#### EXERCISE DESCRIPTION:
Gather every line of the entries that includes the word "part".

#### RECORDS FOR THE TASK:
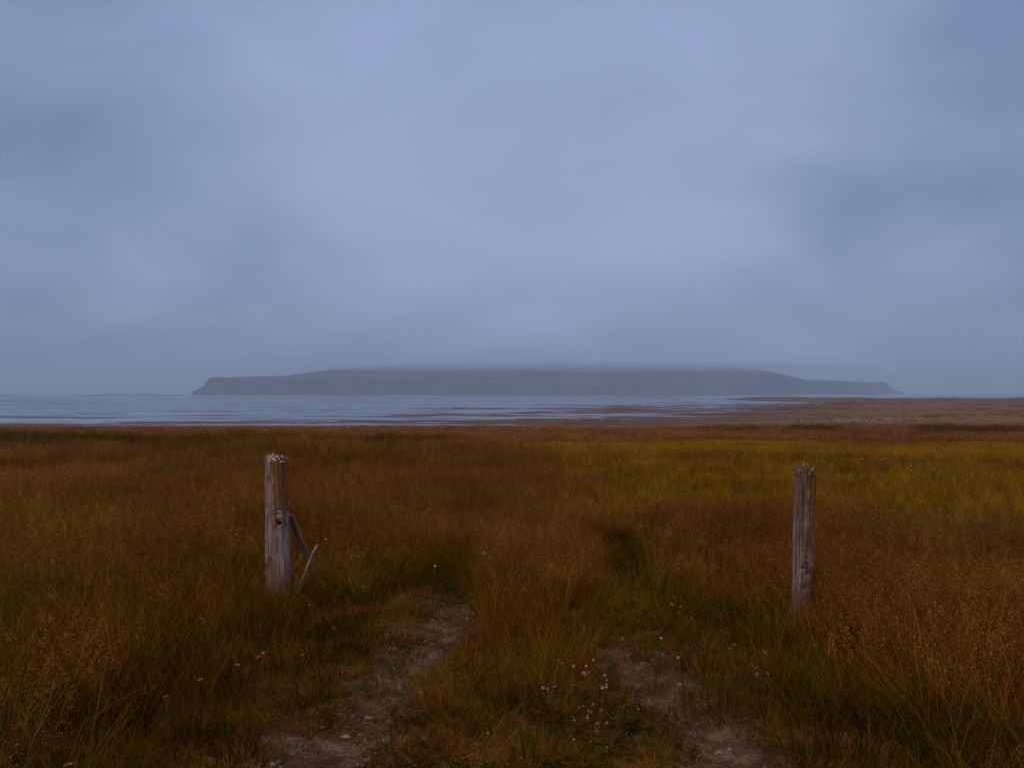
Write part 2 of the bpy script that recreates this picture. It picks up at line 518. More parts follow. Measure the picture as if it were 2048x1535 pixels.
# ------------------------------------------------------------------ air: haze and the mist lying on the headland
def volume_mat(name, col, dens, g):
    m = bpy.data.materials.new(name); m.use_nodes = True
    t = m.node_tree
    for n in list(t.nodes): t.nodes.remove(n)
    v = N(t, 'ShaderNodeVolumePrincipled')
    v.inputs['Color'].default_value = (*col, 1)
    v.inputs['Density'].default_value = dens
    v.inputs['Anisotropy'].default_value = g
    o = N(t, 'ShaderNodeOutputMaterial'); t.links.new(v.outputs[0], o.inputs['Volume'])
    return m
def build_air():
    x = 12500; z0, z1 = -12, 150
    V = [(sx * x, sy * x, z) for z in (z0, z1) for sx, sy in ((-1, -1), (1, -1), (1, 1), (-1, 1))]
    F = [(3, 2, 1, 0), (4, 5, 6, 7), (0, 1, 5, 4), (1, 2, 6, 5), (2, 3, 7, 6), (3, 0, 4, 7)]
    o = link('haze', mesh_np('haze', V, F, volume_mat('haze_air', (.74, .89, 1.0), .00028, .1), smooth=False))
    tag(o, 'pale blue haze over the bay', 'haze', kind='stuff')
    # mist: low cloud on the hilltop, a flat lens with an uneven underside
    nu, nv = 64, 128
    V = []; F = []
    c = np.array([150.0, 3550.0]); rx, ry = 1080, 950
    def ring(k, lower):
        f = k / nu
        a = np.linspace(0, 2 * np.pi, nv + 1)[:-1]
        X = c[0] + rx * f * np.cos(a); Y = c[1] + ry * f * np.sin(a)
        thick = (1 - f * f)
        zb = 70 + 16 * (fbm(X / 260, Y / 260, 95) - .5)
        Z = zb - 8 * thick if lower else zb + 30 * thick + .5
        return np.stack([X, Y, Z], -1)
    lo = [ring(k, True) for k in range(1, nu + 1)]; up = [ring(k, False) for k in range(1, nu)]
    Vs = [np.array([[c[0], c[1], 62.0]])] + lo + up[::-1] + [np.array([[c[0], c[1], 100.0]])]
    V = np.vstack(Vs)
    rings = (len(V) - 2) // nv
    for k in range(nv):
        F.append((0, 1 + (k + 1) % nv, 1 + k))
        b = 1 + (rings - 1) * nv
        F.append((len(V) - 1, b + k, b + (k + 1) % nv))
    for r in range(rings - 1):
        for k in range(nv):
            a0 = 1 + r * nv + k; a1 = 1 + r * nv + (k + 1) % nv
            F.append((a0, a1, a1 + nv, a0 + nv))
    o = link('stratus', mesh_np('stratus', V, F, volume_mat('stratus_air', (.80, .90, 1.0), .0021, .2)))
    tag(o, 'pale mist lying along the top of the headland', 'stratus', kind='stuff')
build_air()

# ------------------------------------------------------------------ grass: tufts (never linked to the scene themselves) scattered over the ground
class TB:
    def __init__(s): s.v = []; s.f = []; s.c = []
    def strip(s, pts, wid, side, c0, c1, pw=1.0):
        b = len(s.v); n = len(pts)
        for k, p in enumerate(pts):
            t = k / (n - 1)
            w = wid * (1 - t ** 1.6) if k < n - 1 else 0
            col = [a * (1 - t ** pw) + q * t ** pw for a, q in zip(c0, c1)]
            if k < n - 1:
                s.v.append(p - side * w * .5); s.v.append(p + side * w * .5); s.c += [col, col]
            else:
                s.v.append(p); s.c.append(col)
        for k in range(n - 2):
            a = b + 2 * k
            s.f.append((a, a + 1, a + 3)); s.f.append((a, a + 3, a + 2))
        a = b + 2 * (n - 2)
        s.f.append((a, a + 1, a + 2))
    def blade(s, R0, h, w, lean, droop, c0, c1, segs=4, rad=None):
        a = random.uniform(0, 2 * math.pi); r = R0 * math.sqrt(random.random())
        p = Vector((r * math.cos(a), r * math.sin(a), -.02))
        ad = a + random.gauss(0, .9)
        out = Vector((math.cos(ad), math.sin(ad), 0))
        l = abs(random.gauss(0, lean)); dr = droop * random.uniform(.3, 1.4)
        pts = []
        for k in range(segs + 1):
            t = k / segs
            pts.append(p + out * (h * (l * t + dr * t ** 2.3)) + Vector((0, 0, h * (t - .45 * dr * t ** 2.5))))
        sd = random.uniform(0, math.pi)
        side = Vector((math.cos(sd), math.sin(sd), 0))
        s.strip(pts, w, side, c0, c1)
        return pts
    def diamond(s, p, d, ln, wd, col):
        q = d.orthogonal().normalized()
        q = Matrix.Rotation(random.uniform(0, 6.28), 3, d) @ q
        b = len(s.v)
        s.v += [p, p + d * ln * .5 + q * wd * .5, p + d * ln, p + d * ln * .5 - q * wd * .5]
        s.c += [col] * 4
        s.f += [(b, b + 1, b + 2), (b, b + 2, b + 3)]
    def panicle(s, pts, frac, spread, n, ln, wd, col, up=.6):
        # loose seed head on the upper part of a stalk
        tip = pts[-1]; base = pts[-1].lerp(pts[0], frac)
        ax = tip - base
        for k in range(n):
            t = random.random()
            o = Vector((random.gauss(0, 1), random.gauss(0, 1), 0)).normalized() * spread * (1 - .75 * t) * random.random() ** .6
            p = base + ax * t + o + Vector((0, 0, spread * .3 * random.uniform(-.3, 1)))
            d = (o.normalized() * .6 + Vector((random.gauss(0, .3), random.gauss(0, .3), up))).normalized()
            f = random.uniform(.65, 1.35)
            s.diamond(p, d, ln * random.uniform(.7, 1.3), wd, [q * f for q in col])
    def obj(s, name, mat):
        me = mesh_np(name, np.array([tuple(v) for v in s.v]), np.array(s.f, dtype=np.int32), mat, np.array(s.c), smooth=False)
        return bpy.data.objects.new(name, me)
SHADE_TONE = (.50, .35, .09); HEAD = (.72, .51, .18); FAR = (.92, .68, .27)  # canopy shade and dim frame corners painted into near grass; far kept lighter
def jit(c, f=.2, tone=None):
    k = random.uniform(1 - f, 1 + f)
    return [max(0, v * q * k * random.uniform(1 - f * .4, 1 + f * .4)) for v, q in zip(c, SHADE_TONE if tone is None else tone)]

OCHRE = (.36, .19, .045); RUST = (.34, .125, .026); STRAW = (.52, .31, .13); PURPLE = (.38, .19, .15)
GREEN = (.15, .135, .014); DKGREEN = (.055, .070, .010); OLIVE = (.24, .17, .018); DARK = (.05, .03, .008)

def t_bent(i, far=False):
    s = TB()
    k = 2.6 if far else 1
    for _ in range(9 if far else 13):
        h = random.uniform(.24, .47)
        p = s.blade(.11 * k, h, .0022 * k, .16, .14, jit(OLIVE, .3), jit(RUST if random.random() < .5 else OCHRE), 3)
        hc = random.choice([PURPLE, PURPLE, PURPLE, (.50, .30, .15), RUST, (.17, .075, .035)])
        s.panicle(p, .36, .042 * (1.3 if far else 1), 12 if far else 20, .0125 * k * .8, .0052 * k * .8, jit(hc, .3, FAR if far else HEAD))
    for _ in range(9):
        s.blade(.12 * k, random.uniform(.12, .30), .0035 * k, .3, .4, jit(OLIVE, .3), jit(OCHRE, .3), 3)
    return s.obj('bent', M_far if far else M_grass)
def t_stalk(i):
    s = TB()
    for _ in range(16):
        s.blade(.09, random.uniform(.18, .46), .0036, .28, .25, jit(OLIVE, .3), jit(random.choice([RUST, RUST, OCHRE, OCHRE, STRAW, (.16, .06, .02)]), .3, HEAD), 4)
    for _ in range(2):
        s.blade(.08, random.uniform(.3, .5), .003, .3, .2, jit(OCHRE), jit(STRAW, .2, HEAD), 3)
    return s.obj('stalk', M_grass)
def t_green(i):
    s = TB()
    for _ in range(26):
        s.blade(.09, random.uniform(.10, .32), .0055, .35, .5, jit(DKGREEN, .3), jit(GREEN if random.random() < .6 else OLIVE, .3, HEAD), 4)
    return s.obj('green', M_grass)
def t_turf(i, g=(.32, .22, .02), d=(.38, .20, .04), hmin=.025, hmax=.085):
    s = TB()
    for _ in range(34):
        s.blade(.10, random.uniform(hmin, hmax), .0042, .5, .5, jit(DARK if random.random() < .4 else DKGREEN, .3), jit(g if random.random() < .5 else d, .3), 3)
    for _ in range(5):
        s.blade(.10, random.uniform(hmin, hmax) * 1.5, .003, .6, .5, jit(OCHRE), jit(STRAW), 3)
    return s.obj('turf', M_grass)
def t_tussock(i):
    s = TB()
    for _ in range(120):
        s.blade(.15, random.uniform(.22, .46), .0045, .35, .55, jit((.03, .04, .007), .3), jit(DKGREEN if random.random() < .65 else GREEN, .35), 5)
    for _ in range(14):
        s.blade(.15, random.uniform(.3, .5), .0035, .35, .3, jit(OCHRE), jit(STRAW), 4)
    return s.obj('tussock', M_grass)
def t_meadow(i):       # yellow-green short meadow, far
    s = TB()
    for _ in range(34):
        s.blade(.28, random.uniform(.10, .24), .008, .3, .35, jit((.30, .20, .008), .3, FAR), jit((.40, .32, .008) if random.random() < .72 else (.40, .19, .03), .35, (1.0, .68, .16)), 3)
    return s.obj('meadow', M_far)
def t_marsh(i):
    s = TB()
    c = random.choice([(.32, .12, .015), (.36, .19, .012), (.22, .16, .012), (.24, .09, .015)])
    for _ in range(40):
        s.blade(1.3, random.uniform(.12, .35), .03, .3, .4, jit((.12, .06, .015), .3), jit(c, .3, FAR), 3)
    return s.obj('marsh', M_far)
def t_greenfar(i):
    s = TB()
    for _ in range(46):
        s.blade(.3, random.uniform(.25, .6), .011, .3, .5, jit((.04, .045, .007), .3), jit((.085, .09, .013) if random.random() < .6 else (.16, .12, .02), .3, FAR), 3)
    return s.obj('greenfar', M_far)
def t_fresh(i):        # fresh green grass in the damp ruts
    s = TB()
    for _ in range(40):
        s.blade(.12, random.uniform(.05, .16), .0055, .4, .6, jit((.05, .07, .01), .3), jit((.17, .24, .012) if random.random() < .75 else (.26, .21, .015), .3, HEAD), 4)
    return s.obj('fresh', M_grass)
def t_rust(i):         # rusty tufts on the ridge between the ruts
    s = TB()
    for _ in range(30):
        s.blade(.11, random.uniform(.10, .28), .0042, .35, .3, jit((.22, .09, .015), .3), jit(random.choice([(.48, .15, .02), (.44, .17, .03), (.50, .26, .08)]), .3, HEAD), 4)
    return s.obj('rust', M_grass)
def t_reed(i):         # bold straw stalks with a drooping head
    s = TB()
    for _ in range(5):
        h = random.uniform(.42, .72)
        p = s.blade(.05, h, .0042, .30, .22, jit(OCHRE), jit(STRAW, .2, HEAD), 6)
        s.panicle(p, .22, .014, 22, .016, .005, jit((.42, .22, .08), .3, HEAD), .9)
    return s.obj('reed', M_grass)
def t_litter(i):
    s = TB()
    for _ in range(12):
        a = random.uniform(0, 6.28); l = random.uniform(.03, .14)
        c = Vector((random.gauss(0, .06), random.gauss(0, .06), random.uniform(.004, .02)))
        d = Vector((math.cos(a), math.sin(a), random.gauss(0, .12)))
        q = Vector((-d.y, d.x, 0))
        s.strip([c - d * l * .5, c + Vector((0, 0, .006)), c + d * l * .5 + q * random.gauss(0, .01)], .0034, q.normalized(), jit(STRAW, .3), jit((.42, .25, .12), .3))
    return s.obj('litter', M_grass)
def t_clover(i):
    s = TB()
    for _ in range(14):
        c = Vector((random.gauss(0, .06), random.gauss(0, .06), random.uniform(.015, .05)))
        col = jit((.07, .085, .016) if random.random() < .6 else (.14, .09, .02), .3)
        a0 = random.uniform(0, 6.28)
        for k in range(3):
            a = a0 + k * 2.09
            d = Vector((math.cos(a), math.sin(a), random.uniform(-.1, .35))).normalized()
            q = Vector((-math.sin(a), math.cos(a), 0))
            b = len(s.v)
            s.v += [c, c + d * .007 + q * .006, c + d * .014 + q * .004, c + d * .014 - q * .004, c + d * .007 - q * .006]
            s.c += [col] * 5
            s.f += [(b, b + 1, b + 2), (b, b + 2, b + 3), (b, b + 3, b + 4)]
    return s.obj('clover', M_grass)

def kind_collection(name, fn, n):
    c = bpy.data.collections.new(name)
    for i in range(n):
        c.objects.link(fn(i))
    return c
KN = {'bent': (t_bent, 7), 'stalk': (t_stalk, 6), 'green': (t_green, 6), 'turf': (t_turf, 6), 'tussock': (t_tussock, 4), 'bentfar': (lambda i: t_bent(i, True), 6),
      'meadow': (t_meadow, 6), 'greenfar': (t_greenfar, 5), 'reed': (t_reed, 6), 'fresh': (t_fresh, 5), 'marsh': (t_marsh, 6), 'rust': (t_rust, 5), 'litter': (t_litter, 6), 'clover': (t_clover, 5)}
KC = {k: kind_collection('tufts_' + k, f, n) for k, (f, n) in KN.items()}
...
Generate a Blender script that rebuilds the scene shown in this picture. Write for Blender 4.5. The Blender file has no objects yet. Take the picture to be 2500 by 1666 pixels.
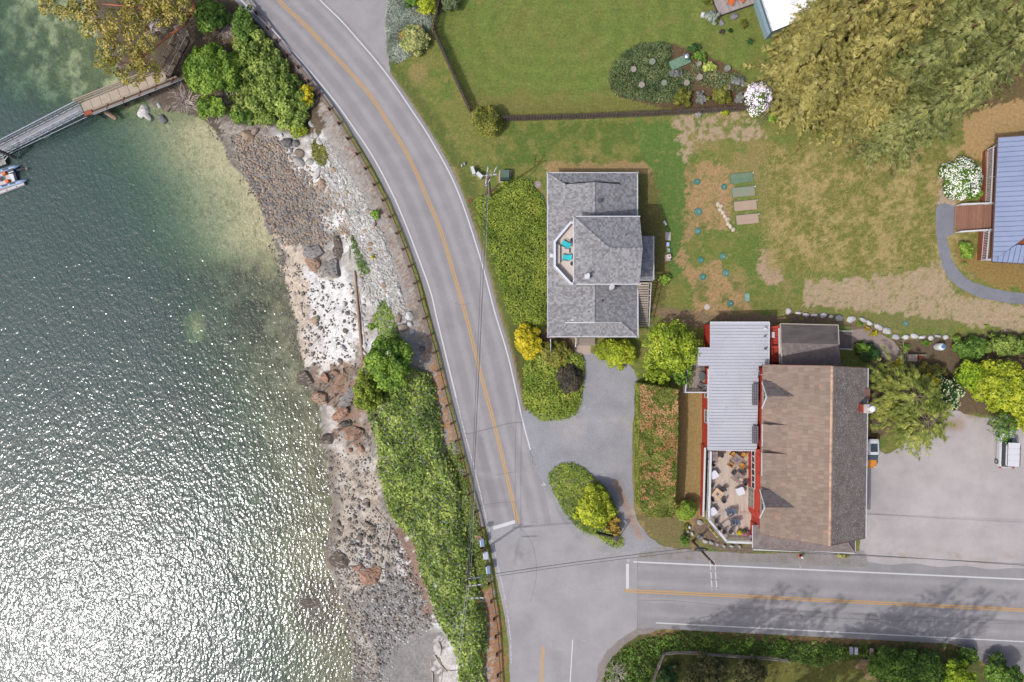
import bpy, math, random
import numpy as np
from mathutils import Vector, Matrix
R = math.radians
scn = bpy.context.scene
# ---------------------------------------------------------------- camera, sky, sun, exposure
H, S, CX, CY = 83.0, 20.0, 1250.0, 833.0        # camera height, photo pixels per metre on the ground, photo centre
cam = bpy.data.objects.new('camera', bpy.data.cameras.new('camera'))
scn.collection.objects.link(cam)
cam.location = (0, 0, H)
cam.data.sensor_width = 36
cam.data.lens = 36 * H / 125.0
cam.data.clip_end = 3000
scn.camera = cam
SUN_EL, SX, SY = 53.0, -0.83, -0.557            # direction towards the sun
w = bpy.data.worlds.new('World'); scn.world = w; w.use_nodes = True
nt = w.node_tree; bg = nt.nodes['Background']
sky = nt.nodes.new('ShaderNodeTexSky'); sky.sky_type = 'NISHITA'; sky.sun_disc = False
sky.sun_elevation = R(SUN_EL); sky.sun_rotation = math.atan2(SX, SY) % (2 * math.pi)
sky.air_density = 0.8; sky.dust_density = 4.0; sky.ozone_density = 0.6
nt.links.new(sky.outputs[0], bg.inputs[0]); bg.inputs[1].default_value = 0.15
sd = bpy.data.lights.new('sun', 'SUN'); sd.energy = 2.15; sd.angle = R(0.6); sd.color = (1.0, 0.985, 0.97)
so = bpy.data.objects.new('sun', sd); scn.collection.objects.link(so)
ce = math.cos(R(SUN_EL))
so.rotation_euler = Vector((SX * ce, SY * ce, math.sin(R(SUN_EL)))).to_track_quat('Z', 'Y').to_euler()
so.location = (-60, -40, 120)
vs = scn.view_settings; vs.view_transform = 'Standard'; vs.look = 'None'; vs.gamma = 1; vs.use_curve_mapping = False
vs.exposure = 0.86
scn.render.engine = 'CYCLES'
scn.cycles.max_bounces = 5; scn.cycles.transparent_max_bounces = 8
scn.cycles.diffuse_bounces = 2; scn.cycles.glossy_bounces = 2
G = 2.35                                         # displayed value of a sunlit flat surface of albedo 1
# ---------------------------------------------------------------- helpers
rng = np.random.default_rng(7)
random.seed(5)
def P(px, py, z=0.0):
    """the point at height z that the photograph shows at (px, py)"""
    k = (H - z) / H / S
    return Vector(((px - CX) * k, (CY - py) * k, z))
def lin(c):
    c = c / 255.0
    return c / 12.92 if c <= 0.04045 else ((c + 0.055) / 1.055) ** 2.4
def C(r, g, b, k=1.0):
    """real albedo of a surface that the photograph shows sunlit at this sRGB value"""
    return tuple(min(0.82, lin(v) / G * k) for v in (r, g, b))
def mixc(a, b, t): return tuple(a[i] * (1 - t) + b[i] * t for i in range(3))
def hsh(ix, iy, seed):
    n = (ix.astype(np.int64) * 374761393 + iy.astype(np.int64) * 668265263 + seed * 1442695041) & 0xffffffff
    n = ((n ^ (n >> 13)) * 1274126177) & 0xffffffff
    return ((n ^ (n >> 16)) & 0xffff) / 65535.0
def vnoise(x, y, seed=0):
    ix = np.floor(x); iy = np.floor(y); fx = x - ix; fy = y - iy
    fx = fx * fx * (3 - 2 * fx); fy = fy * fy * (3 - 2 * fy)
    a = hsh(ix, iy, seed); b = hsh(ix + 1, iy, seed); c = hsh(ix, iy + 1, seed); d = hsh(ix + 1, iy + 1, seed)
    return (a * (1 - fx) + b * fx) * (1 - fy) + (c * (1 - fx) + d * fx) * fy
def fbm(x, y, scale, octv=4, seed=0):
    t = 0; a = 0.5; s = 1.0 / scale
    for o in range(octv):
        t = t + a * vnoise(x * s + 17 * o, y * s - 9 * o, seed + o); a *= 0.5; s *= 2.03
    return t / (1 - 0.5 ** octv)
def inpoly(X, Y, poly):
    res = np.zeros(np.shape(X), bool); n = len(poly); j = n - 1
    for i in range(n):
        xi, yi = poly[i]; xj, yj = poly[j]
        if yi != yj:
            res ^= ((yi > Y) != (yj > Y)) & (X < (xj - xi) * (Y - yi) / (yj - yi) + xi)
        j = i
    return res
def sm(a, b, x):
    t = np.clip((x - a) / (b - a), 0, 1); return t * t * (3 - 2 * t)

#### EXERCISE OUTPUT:
Write part 2 of the bpy script that recreates this picture. It picks up at line 518. More parts follow. Measure the picture as if it were 2048x1535 pixels.
        # loose seed head on the upper part of a stalk